Reproduce the whole listing, character for character.

____________

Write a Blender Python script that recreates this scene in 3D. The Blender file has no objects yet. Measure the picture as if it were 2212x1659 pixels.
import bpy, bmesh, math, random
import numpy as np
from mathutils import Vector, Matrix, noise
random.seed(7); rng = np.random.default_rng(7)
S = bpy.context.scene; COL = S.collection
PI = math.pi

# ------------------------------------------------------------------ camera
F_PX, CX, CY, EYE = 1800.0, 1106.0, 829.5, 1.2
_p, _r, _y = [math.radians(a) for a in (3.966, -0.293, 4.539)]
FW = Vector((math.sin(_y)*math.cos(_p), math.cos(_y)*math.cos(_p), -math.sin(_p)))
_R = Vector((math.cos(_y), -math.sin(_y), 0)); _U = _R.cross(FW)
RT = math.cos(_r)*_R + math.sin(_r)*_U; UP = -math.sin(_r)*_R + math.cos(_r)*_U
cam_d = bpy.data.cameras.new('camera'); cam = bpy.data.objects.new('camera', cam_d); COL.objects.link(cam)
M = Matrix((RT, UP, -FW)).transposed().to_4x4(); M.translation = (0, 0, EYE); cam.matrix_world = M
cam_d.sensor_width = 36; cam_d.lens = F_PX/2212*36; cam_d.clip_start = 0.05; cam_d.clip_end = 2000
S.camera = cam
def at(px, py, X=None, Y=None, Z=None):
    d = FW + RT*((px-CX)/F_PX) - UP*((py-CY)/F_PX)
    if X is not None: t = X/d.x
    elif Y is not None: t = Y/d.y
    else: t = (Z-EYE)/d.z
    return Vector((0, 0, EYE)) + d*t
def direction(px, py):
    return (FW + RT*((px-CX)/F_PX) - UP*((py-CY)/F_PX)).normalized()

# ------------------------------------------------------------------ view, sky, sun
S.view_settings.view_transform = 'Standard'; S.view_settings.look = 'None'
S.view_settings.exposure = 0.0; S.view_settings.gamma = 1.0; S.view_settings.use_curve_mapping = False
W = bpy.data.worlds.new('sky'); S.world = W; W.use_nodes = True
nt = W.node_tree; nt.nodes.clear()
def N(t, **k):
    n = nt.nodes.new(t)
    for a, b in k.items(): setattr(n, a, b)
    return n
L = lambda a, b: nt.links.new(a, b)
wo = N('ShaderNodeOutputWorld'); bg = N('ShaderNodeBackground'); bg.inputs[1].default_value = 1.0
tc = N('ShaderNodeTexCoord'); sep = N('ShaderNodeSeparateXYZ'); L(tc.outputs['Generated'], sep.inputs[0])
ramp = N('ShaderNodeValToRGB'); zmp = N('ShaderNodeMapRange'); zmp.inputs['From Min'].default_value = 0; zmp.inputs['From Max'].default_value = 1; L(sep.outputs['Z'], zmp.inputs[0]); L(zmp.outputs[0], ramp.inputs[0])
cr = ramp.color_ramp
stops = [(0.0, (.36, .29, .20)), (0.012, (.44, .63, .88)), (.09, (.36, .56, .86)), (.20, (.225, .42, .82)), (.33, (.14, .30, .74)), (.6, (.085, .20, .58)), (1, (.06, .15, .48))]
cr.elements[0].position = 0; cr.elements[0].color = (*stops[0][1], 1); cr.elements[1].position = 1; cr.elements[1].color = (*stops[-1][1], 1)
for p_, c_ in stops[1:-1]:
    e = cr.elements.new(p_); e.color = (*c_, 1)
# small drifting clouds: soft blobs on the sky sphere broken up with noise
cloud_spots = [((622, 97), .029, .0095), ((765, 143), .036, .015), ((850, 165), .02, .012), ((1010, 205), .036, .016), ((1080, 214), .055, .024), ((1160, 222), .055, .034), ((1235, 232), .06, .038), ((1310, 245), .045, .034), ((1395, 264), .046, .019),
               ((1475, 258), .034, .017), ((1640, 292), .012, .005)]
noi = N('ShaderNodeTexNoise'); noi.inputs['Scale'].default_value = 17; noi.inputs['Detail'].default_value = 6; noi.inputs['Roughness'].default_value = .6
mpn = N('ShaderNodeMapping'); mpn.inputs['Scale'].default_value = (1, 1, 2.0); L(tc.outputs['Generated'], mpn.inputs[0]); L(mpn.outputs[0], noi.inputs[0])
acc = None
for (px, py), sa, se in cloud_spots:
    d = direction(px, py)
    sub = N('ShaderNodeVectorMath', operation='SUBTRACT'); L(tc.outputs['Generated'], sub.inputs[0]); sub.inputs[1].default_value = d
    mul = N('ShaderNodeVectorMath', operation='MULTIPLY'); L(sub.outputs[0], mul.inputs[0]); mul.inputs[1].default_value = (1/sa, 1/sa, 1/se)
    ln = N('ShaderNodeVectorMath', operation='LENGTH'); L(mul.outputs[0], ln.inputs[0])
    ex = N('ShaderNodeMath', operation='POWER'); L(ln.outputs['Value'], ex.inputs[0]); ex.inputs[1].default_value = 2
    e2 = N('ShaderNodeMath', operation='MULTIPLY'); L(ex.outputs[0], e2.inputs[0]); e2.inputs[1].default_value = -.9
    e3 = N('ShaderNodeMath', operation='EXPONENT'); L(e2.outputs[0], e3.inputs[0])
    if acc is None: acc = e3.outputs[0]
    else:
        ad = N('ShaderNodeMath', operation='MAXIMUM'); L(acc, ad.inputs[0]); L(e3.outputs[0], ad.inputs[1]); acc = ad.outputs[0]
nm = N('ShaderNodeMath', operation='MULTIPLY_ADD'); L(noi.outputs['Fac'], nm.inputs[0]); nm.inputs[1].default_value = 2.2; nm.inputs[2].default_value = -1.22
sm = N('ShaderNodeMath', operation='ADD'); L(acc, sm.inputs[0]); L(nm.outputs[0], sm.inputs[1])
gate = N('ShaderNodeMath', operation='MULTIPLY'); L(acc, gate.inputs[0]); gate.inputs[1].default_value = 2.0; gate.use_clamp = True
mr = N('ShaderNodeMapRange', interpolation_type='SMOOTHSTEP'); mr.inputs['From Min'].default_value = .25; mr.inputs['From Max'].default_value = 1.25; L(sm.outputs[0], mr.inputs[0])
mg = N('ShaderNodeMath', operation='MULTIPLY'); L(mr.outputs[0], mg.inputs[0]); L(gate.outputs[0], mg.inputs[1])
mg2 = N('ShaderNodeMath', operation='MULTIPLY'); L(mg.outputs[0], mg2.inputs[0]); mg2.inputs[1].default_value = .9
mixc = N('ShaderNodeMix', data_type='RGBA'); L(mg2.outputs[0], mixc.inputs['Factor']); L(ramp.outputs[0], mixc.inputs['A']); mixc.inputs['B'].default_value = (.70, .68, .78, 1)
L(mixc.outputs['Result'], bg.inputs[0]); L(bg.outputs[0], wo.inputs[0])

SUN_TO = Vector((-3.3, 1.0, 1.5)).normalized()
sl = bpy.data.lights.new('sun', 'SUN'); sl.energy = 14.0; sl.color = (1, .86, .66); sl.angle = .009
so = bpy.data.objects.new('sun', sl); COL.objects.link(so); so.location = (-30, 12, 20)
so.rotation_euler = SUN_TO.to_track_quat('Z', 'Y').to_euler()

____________

**RESULT**
Write a Blender Python script that recreates this scene in 3D. The Blender file has no objects yet. Measure the picture as if it were 2212x1659 pixels.
import bpy, bmesh, math, random
import numpy as np
from mathutils import Vector, Matrix, noise
random.seed(7); rng = np.random.default_rng(7)
S = bpy.context.scene; COL = S.collection
PI = math.pi

# ------------------------------------------------------------------ camera
F_PX, CX, CY, EYE = 1800.0, 1106.0, 829.5, 1.2
_p, _r, _y = [math.radians(a) for a in (3.966, -0.293, 4.539)]
FW = Vector((math.sin(_y)*math.cos(_p), math.cos(_y)*math.cos(_p), -math.sin(_p)))
_R = Vector((math.cos(_y), -math.sin(_y), 0)); _U = _R.cross(FW)
RT = math.cos(_r)*_R + math.sin(_r)*_U; UP = -math.sin(_r)*_R + math.cos(_r)*_U
cam_d = bpy.data.cameras.new('camera'); cam = bpy.data.objects.new('camera', cam_d); COL.objects.link(cam)
M = Matrix((RT, UP, -FW)).transposed().to_4x4(); M.translation = (0, 0, EYE); cam.matrix_world = M
cam_d.sensor_width = 36; cam_d.lens = F_PX/2212*36; cam_d.clip_start = 0.05; cam_d.clip_end = 2000
S.camera = cam
def at(px, py, X=None, Y=None, Z=None):
    d = FW + RT*((px-CX)/F_PX) - UP*((py-CY)/F_PX)
    if X is not None: t = X/d.x
    elif Y is not None: t = Y/d.y
    else: t = (Z-EYE)/d.z
    return Vector((0, 0, EYE)) + d*t
def direction(px, py):
    return (FW + RT*((px-CX)/F_PX) - UP*((py-CY)/F_PX)).normalized()

# ------------------------------------------------------------------ view, sky, sun
S.view_settings.view_transform = 'Standard'; S.view_settings.look = 'None'
S.view_settings.exposure = 0.0; S.view_settings.gamma = 1.0; S.view_settings.use_curve_mapping = False
W = bpy.data.worlds.new('sky'); S.world = W; W.use_nodes = True
nt = W.node_tree; nt.nodes.clear()
def N(t, **k):
    n = nt.nodes.new(t)
    for a, b in k.items(): setattr(n, a, b)
    return n
L = lambda a, b: nt.links.new(a, b)
wo = N('ShaderNodeOutputWorld'); bg = N('ShaderNodeBackground'); bg.inputs[1].default_value = 1.0
tc = N('ShaderNodeTexCoord'); sep = N('ShaderNodeSeparateXYZ'); L(tc.outputs['Generated'], sep.inputs[0])
ramp = N('ShaderNodeValToRGB'); zmp = N('ShaderNodeMapRange'); zmp.inputs['From Min'].default_value = 0; zmp.inputs['From Max'].default_value = 1; L(sep.outputs['Z'], zmp.inputs[0]); L(zmp.outputs[0], ramp.inputs[0])
cr = ramp.color_ramp
stops = [(0.0, (.36, .29, .20)), (0.012, (.44, .63, .88)), (.09, (.36, .56, .86)), (.20, (.225, .42, .82)), (.33, (.14, .30, .74)), (.6, (.085, .20, .58)), (1, (.06, .15, .48))]
cr.elements[0].position = 0; cr.elements[0].color = (*stops[0][1], 1); cr.elements[1].position = 1; cr.elements[1].color = (*stops[-1][1], 1)
for p_, c_ in stops[1:-1]:
    e = cr.elements.new(p_); e.color = (*c_, 1)
# small drifting clouds: soft blobs on the sky sphere broken up with noise
cloud_spots = [((622, 97), .029, .0095), ((765, 143), .036, .015), ((850, 165), .02, .012), ((1010, 205), .036, .016), ((1080, 214), .055, .024), ((1160, 222), .055, .034), ((1235, 232), .06, .038), ((1310, 245), .045, .034), ((1395, 264), .046, .019),
               ((1475, 258), .034, .017), ((1640, 292), .012, .005)]
noi = N('ShaderNodeTexNoise'); noi.inputs['Scale'].default_value = 17; noi.inputs['Detail'].default_value = 6; noi.inputs['Roughness'].default_value = .6
mpn = N('ShaderNodeMapping'); mpn.inputs['Scale'].default_value = (1, 1, 2.0); L(tc.outputs['Generated'], mpn.inputs[0]); L(mpn.outputs[0], noi.inputs[0])
acc = None
for (px, py), sa, se in cloud_spots:
    d = direction(px, py)
    sub = N('ShaderNodeVectorMath', operation='SUBTRACT'); L(tc.outputs['Generated'], sub.inputs[0]); sub.inputs[1].default_value = d
    mul = N('ShaderNodeVectorMath', operation='MULTIPLY'); L(sub.outputs[0], mul.inputs[0]); mul.inputs[1].default_value = (1/sa, 1/sa, 1/se)
    ln = N('ShaderNodeVectorMath', operation='LENGTH'); L(mul.outputs[0], ln.inputs[0])
    ex = N('ShaderNodeMath', operation='POWER'); L(ln.outputs['Value'], ex.inputs[0]); ex.inputs[1].default_value = 2
    e2 = N('ShaderNodeMath', operation='MULTIPLY'); L(ex.outputs[0], e2.inputs[0]); e2.inputs[1].default_value = -.9
    e3 = N('ShaderNodeMath', operation='EXPONENT'); L(e2.outputs[0], e3.inputs[0])
    if acc is None: acc = e3.outputs[0]
    else:
        ad = N('ShaderNodeMath', operation='MAXIMUM'); L(acc, ad.inputs[0]); L(e3.outputs[0], ad.inputs[1]); acc = ad.outputs[0]
nm = N('ShaderNodeMath', operation='MULTIPLY_ADD'); L(noi.outputs['Fac'], nm.inputs[0]); nm.inputs[1].default_value = 2.2; nm.inputs[2].default_value = -1.22
sm = N('ShaderNodeMath', operation='ADD'); L(acc, sm.inputs[0]); L(nm.outputs[0], sm.inputs[1])
gate = N('ShaderNodeMath', operation='MULTIPLY'); L(acc, gate.inputs[0]); gate.inputs[1].default_value = 2.0; gate.use_clamp = True
mr = N('ShaderNodeMapRange', interpolation_type='SMOOTHSTEP'); mr.inputs['From Min'].default_value = .25; mr.inputs['From Max'].default_value = 1.25; L(sm.outputs[0], mr.inputs[0])
mg = N('ShaderNodeMath', operation='MULTIPLY'); L(mr.outputs[0], mg.inputs[0]); L(gate.outputs[0], mg.inputs[1])
mg2 = N('ShaderNodeMath', operation='MULTIPLY'); L(mg.outputs[0], mg2.inputs[0]); mg2.inputs[1].default_value = .9
mixc = N('ShaderNodeMix', data_type='RGBA'); L(mg2.outputs[0], mixc.inputs['Factor']); L(ramp.outputs[0], mixc.inputs['A']); mixc.inputs['B'].default_value = (.70, .68, .78, 1)
L(mixc.outputs['Result'], bg.inputs[0]); L(bg.outputs[0], wo.inputs[0])

SUN_TO = Vector((-3.3, 1.0, 1.5)).normalized()
sl = bpy.data.lights.new('sun', 'SUN'); sl.energy = 14.0; sl.color = (1, .86, .66); sl.angle = .009
so = bpy.data.objects.new('sun', sl); COL.objects.link(so); so.location = (-30, 12, 20)
so.rotation_euler = SUN_TO.to_track_quat('Z', 'Y').to_euler()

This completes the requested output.